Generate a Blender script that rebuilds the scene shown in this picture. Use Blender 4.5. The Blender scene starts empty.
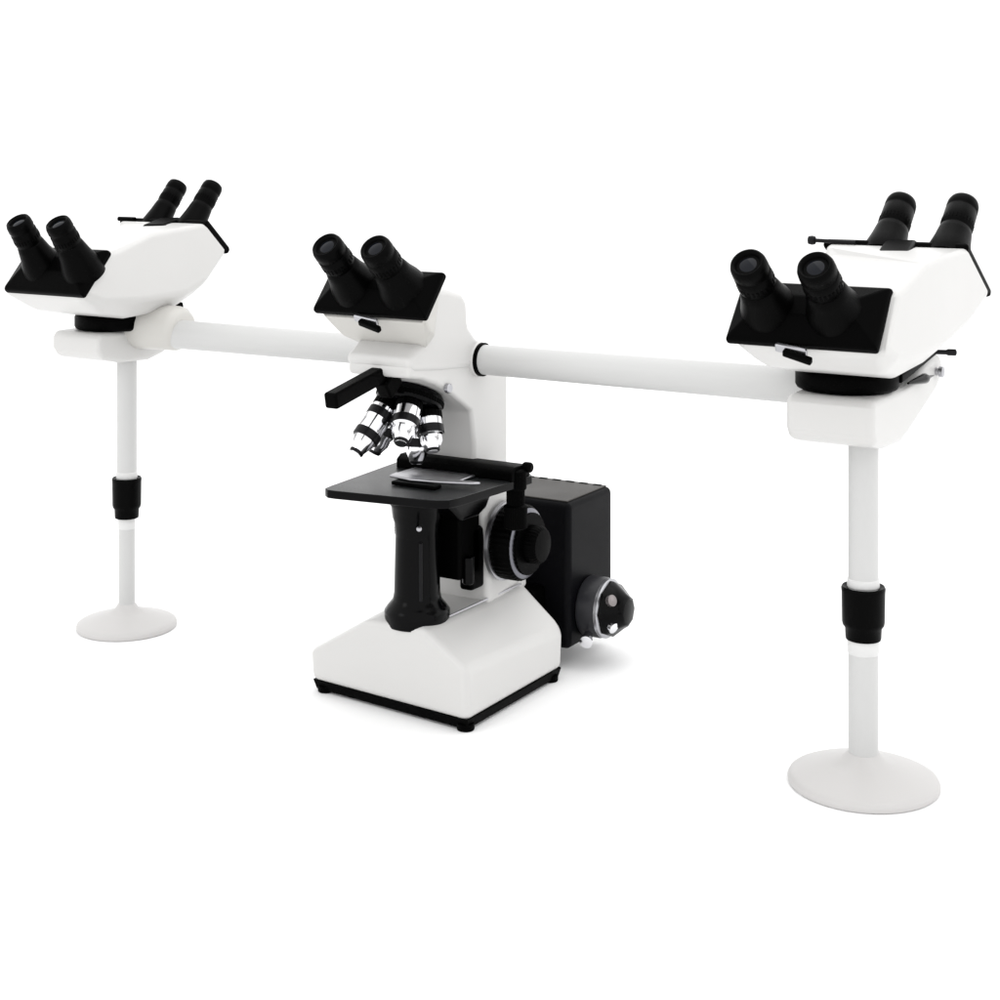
import bpy, bmesh, math
from mathutils import Vector, Matrix
S = bpy.context.scene
COL = S.collection
R = math.radians

# ---------------------------------------------------------------- camera
cd = bpy.data.cameras.new('camera'); cam = bpy.data.objects.new('camera', cd); COL.objects.link(cam); S.camera = cam
cam.location = (1.0216, -1.5768, .651)
cam.rotation_euler = (R(90), 0, R(31))
cd.sensor_width = 36; cd.lens = 1600 / 1000 * 36
cd.shift_y = -.36
cd.clip_start = .02; cd.clip_end = 200

# ---------------------------------------------------------------- light: white product studio
w = bpy.data.worlds.new('World'); S.world = w; w.use_nodes = True
bg = w.node_tree.nodes['Background']
bg.inputs[0].default_value = (1, 1, 1, 1); bg.inputs[1].default_value = 1.5

def area(name, loc, target, size, power):
    l = bpy.data.lights.new(name, 'AREA'); l.shape = 'RECTANGLE'; l.size = size; l.size_y = size * .8; l.energy = power
    o = bpy.data.objects.new(name, l); COL.objects.link(o); o.location = loc
    o.rotation_euler = (Vector(target) - Vector(loc)).to_track_quat('-Z', 'Y').to_euler()
    return o
area('softbox_overhead', (.4, .3, 2.6), (0, 0, .2), 2.4, 14)
area('softbox_side', (2.8, 1.4, 1.6), (0, 0, .3), 1.6, 5)
area('softbox_front', (-1.4, -2.6, 1.7), (0, 0, .3), .9, 6)
vs = S.view_settings; vs.view_transform = 'Standard'; vs.look = 'None'; vs.exposure = 0; vs.gamma = 1; vs.use_curve_mapping = False
S.render.engine = 'CYCLES'

# ---------------------------------------------------------------- materials
def mat(name, col, rough=.4, spec=.5, metal=0, bump=0, bscale=900, mott=0, coat=0):
    m = bpy.data.materials.new(name); m.use_nodes = True; nt = m.node_tree; N = nt.nodes; L = nt.links
    b = N['Principled BSDF']
    b.inputs['Base Color'].default_value = (*col, 1); b.inputs['Roughness'].default_value = rough
    b.inputs['Specular IOR Level'].default_value = spec; b.inputs['Metallic'].default_value = metal
    b.inputs['Coat Weight'].default_value = coat
    tc = N.new('ShaderNodeTexCoord')
    if bump:
        n = N.new('ShaderNodeTexNoise'); n.inputs['Scale'].default_value = bscale; n.inputs['Detail'].default_value = 3
        L.new(tc.outputs['Object'], n.inputs['Vector'])
        bp = N.new('ShaderNodeBump'); bp.inputs['Strength'].default_value = bump; bp.inputs['Distance'].default_value = .0006
        L.new(n.outputs['Fac'], bp.inputs['Height']); L.new(bp.outputs[0], b.inputs['Normal'])
    if mott:
        n = N.new('ShaderNodeTexNoise'); n.inputs['Scale'].default_value = 14; n.inputs['Detail'].default_value = 5
        L.new(tc.outputs['Object'], n.inputs['Vector'])
        r = N.new('ShaderNodeMapRange'); r.inputs['To Min'].default_value = max(rough - mott, .05); r.inputs['To Max'].default_value = rough + mott
        L.new(n.outputs['Fac'], r.inputs['Value']); L.new(r.outputs[0], b.inputs['Roughness'])
    return m
WHITE = mat('white_enamel', (.55, .545, .535), .34, .4, bump=.12, bscale=1400, mott=.06)
CREAM = mat('cream_enamel', (.50, .49, .465), .36, .4, bump=.12, bscale=1400, mott=.06)
POLE = mat('pole_enamel', (.50, .50, .495), .38, .35, bump=.1, mott=.05)
FOOT = mat('foot_enamel', (.485, .475, .468), .42, .35, bump=.1, mott=.05)
GAPWHITE = mat('bright_gap_white', (.60, .60, .595), .4, .35)  # paler white that paints the bright gaps beside the pole collars
BLACK = mat('black_plastic', (.0007, .0007, .0007), .42, .02, bump=.25, bscale=2200, mott=.1)
RUBBER = mat('black_rubber', (.0008, .0008, .0008), .34, .035, bump=.3, bscale=1800, mott=.1)
GLOSS = mat('satin_black_paint', (.0008, .0008, .001), .16, .08, bump=.1, mott=.08)
STAGE = mat('stage_black_anodised', (.011, .012, .0125), .34, .30, bump=.3, bscale=2600, mott=.08)
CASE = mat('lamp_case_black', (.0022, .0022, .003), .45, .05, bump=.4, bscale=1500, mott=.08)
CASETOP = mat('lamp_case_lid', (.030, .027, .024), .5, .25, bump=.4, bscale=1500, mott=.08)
GREY = mat('dark_grey_plastic', (.018, .018, .021), .35, .25, bump=.15, mott=.1)
CHROME = mat('polished_chrome', (.78, .78, .80), .12, .5, 1, mott=.07)
STEEL = mat('brushed_steel', (.42, .42, .44), .32, .5, 1, bump=.2, mott=.1)
GLASS = mat('lens_glass', (.002, .003, .006), .06, .18)
GREYSTEEL = mat('dark_steel', (.16, .16, .18), .3, .5, .9, mott=.08)
BROWN = mat('amber_grey_metal', (.22, .20, .20), .3, .5, .8, mott=.1)
DARKBAND = mat('dark_ring_metal', (.006, .006, .007), .3, .15, .2)
FLOOR = mat('white_sweep', (.9, .9, .9), .7, .1)

# ---------------------------------------------------------------- mesh helpers
class MB:
    def __init__(s): s.v = []; s.f = []; s.m = []
    def add(s, v, f, mi=0):
        o = len(s.v); s.v += [tuple(p) for p in v]; s.f += [tuple(i + o for i in q) for q in f]; s.m += [mi] * len(f); return s
    def rings(s, rs, mi=0, cap=True):
        n = len(rs[0]); v = [p for r in rs for p in r]; f = []
        for k in range(len(rs) - 1):
            for i in range(n):
                j = (i + 1) % n
                f.append((k*n + i, k*n + j, (k+1)*n + j, (k+1)*n + i))
        if cap: f.append(tuple(range(n - 1, -1, -1))); f.append(tuple((len(rs)-1)*n + i for i in range(n)))
        return s.add(v, f, mi)
    def lathe(s, prof, o, ax, n=40, mi=0, flutes=0, depth=0):
        """prof: (radius, distance along axis)"""
        ax = Vector(ax).normalized(); o = Vector(o)
        up = Vector((0, 0, 1)) if abs(ax.z) < .9 else Vector((1, 0, 0))
        a = ax.cross(up).normalized(); b = ax.cross(a)
        if flutes: n = flutes * 4
        rs = []
        for r, h in prof:
            ring = []
            for i in range(n):
                t = 2 * math.pi * i / n
                rr = r - (depth if flutes and (i % 4) >= 2 else 0)
                ring.append(o + ax*h + (a*math.cos(t) + b*math.sin(t)) * rr)
            rs.append(ring)
        return s.rings(rs, mi)
    def box(s, x0, x1, y0, y1, z0, z1, mi=0):
        return s.rings([[(x0,y0,z),(x1,y0,z),(x1,y1,z),(x0,y1,z)] for z in (z0, z1)], mi)
    def prism(s, prof, x0, x1, mi=0):
        return s.rings([[(x, y, z) for y, z in prof] for x in (x0, x1)], mi)
    def bar(s, p, q, wid, th, side=(1,0,0), mi=0):
        p = Vector(p); q = Vector(q); d = (q - p).normalized(); a = Vector(side).normalized(); a = (a - d*a.dot(d)).normalized(); b = d.cross(a)
        return s.rings([[c + a*wid/2 + b*th/2, c - a*wid/2 + b*th/2, c - a*wid/2 - b*th/2, c + a*wid/2 - b*th/2] for c in (p, q)], mi)
    def build(s, name, mats, parent=None, bevel=0, seg=3, off=(0,0,0), angle=35, label=None, sub=0):
        me = bpy.data.meshes.new(name); off = Vector(off)
        me.from_pydata([tuple(Vector(p) - off) for p in s.v], [], s.f)
        if not isinstance(mats, (list, tuple)): mats = [mats]
        for m in mats: me.materials.append(m)
        for p, i in zip(me.polygons, s.m): p.material_index = i
        bm = bmesh.new(); bm.from_mesh(me); bmesh.ops.recalc_face_normals(bm, faces=bm.faces); bm.to_mesh(me); bm.free()
        o = bpy.data.objects.new(name, me); COL.objects.link(o)
        if parent: o.parent = parent
        # all parts use world-origin coordinates under the empty
        o.location = off
        if bevel:
            b = o.modifiers.new('bevel', 'BEVEL'); b.width = bevel; b.segments = seg; b.limit_method = 'ANGLE'; b.angle_limit = R(angle); b.harden_normals = False
        for p in me.polygons: p.use_smooth = True
        if sub:
            u = o.modifiers.new('sub', 'SUBSURF'); u.levels = sub; u.render_levels = sub
        else:
            me.set_sharp_from_angle(angle=R(40)) if not bevel else None
            if bevel:
                wn = o.modifiers.new('wn', 'WEIGHTED_NORMAL'); wn.keep_sharp = False; wn.weight = 60
        if label: o['label'] = label
        return o

# ---------------------------------------------------------------- setting
fl = MB().add([(-40,-40,0),(40,-40,0),(40,40,0),(-40,40,0)], [(0,1,2,3)]).build('floor', FLOOR); fl['kind'] = 'structure'

# ---------------------------------------------------------------- the microscope
root = bpy.data.objects.new('multi_viewing_microscope', None); COL.objects.link(root)
root.empty_display_size = .1
root['label'] = 'white and black laboratory microscope with two side viewing stations on long arms and disc-footed poles'
root['category'] = 'microscope'

# eyepiece: axis direction d from a point on the face
def eyepiece(parent, base, d, L=.088, r=.0170, flare=.0275, tag=None):
    prof = [(flare*1.02, -.003), (flare*1.03, .003), (flare*1.0, .010), (flare*.93, .019), (min(r*1.30, flare*.85), .029), (min(r*1.18, flare*.80), .038), (r*1.08, .045),
            (r*.99, .0465), (r*.99, .048), (r*1.06, .0495), (r*1.05, L-.017), (r*1.0, L-.016), (r*1.0, L-.0135), (r*1.05, L-.012), (r*1.03, L-.005),
            (r*.95, L-.001), (r*.86, L), (r*.74, L-.001), (r*.66, L-.004)]
    m = MB().lathe(prof, base, d, 44)
    m.lathe([(r*.64, L-.007), (r*.60, L-.0045), (r*.3, L-.0032), (.0004, L-.003)], base, d, 32, 1)
    # dioptre ring ridges
    m.lathe([(r*1.02, .052), (r*1.085, .0525), (r*1.085, .058), (r*1.02, .0585)], base, d, 0, 2, flutes=26, depth=.0006)
    o = m.build('eyepiece', [RUBBER, GLASS, BLACK], parent)
    if tag: o['label'] = tag
    return o

def cover(parent, x, top, bot, w, th, mirror=1, lip=0, wtop=None):
    """black plate lying on a slanted head face; top/bot = (Y, Z)"""
    t = Vector((0, *top)); b = Vector((0, *bot)); d = (t - b).normalized(); n = Vector((0, -d.z, d.y)) * mirror
    if n.z < 0: n = -n
    wtop = wtop or w
    X = Vector((1, 0, 0)); c = Vector((x, 0, 0))
    def ring(off, g):
        return [c + b - d*g - X*(w+g) + n*off, c + b - d*g + X*(w+g) + n*off, c + t + d*g + X*(wtop+g) + n*off, c + t + d*g - X*(wtop+g) + n*off]
    m = MB().rings([ring(-.006, .0), ring(-.004, .003), ring(.003, .003), ring(.0065, .0), ring(th*1.35, -.016), ring(th*1.55, -.021)])
    if lip:  # low saddle between the two tubes, like the prism housing of the head
        m.bar(c + (t+b)/2 + n*(th-.001) - X*(w*.86), c + (t+b)/2 + n*(th-.001) + X*(w*.86), .040, .016, side=d)
    return m.build('face_cover', BLACK, parent, .0035, 4, angle=12)

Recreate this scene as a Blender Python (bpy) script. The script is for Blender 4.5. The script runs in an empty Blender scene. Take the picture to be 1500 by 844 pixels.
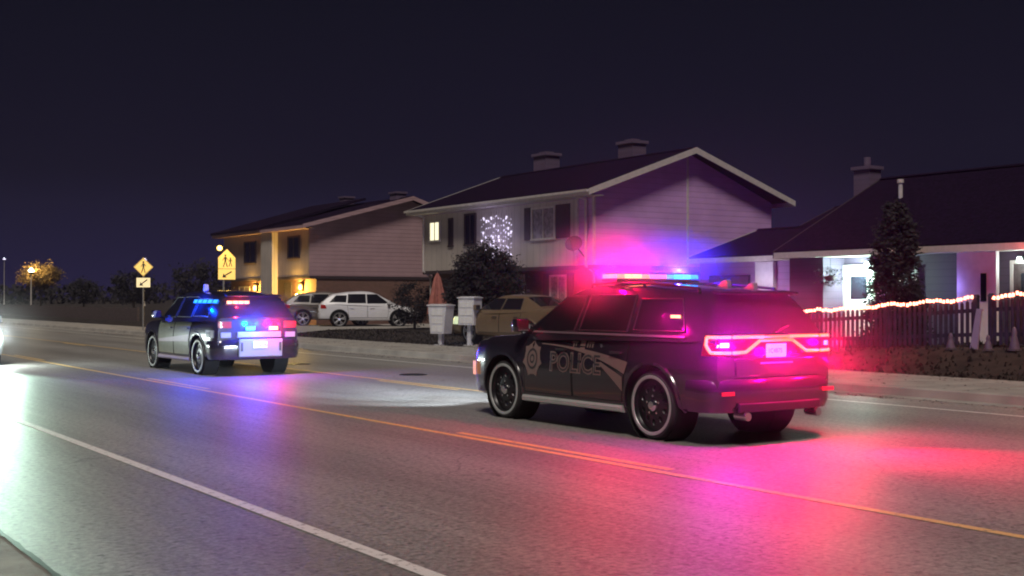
import bpy, bmesh, math, random
import numpy as np
from mathutils import Vector, Matrix, noise as mnoise
random.seed(7)
SC = bpy.context.scene
COL = SC.collection
PI = math.pi
R = math.radians

# ------------------------------------------------------------------ materials
def new_mat(name):
    m = bpy.data.materials.new(name); m.use_nodes = True
    nt = m.node_tree; nt.nodes.clear()
    out = nt.nodes.new('ShaderNodeOutputMaterial')
    b = nt.nodes.new('ShaderNodeBsdfPrincipled')
    nt.links.new(b.outputs[0], out.inputs[0])
    return m, nt, b
def setin(b, **kw):
    for k, v in kw.items():
        k = k.replace('_', ' ')
        if k in b.inputs:
            b.inputs[k].default_value = v
def mat(name, col, rough=.6, var=.12, scale=6.0, metal=0.0, bump=0.0, bscale=40.0, coat=0.0, spec=.5, col2=None, detail=4):
    m, nt, b = new_mat(name)
    setin(b, Roughness=rough, Metallic=metal, Coat_Weight=coat, Specular_IOR_Level=spec)
    if coat: setin(b, Coat_Roughness=.04)
    tc = nt.nodes.new('ShaderNodeTexCoord')
    n = nt.nodes.new('ShaderNodeTexNoise'); n.inputs['Scale'].default_value = scale; n.inputs['Detail'].default_value = detail
    nt.links.new(tc.outputs['Object'], n.inputs['Vector'])
    r = nt.nodes.new('ShaderNodeValToRGB')
    c = np.array(col[:3])
    lo = c*(1-var*1.3) if col2 is None else np.array(col2[:3])
    hi = np.minimum(c*(1+var), 1.0)
    r.color_ramp.elements[0].position = .3; r.color_ramp.elements[1].position = .7
    r.color_ramp.elements[0].color = (*lo, 1); r.color_ramp.elements[1].color = (*hi, 1)
    nt.links.new(n.outputs[0], r.inputs[0]); nt.links.new(r.outputs[0], b.inputs['Base Color'])
    if bump:
        n2 = nt.nodes.new('ShaderNodeTexNoise'); n2.inputs['Scale'].default_value = bscale; n2.inputs['Detail'].default_value = 5
        nt.links.new(tc.outputs['Object'], n2.inputs['Vector'])
        bp = nt.nodes.new('ShaderNodeBump'); bp.inputs['Strength'].default_value = bump; bp.inputs['Distance'].default_value = .02
        nt.links.new(n2.outputs[0], bp.inputs['Height']); nt.links.new(bp.outputs[0], b.inputs['Normal'])
    return m
def emis(name, col, strength, base=(.02,.02,.02)):
    m, nt, b = new_mat(name)
    setin(b, Base_Color=(*base, 1), Roughness=.35, Emission_Color=(*col, 1), Emission_Strength=strength)
    return m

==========

▸ **Goal**
Find and copy each line above that includes the string "script".

▸ **Correct output**
Generate a Blender script that rebuilds the scene shown in this picture. Use Blender 4.5. The Blender scene starts empty.
Recreate this scene as a Blender Python (bpy) script. The script is for Blender 4.5. The script runs in an empty Blender scene. Take the picture to be 1500 by 844 pixels.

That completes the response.